On Wednesday night, stories ran the gamut. Elicia Berger, who works for UNICEF by day and performs throughout the city by night, spoke of her first visit to an upstate monastery and the realization she had while meditating over an orange. “This is when I learned to meditate,” she said, concluding her story, “or maybe I just think fruit is sensual.”

Storytelling events like How I Learned are quasi-social events where literature meets comedy meets performance. Writer David Crabb had the audience laughing with his performance of his well written story about coming of age as a gay male in Texas.

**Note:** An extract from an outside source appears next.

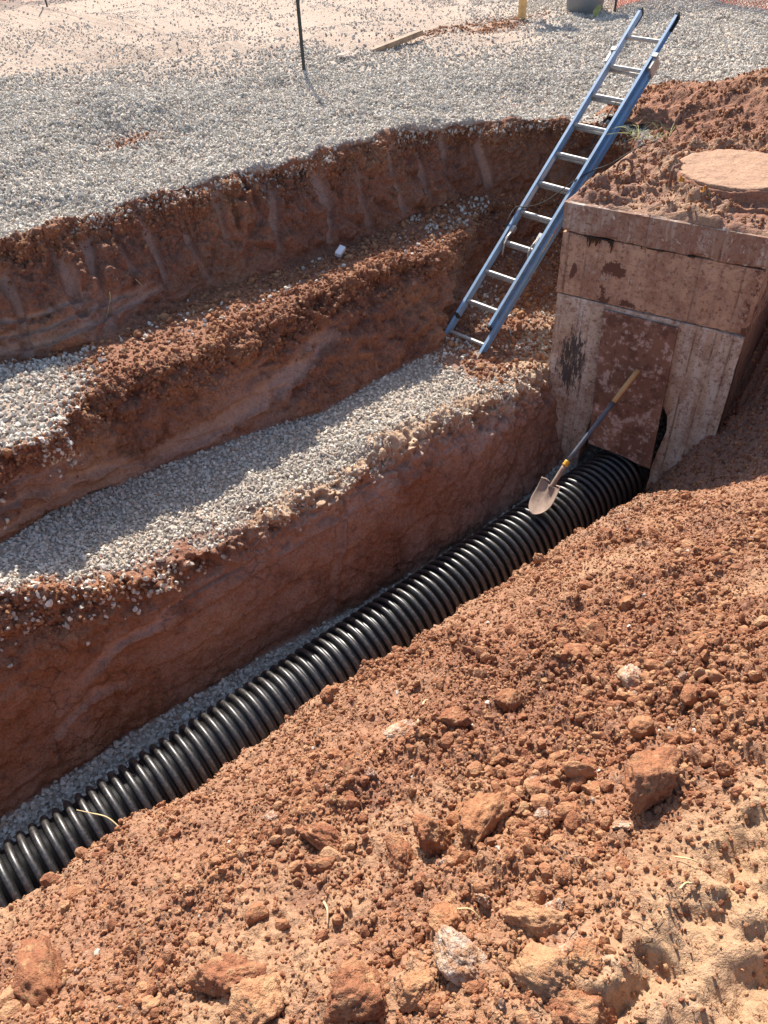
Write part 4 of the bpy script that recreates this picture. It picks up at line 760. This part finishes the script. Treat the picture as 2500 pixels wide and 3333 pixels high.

After a confusing incident at a Halloween party, where a teenaged Crabb was dressed as Freddy Krueger in drag, the writer finally learned how to be himself and to be accepted as a goth kid. “Son, your friends look like superheroes going to a funeral,” Crabb quoted his father as telling him. The writer concluded, “I learned that to make things awesome, I had to make everyday like Halloween.”

The keys to a well-received story are similar to those for  a well written one: detailed descriptions, dialogue, a climax and a powerful conclusion. However, Kearsley makes the distinction between good writers and good storytellers. “I think this kind of show demands that you know how to read your work for an audience,” she said.

Kearsley scouts extensively and weeds through countless submissions to find performers for the How I Learned series, which takes place at 8 p.m. on the fourth Wednesday of the month at Happy Ending Lounge. How I Learned has also recently developed a podcast. Happy Ending Lounge, located at 302 Broome St., hosts several reading series each month.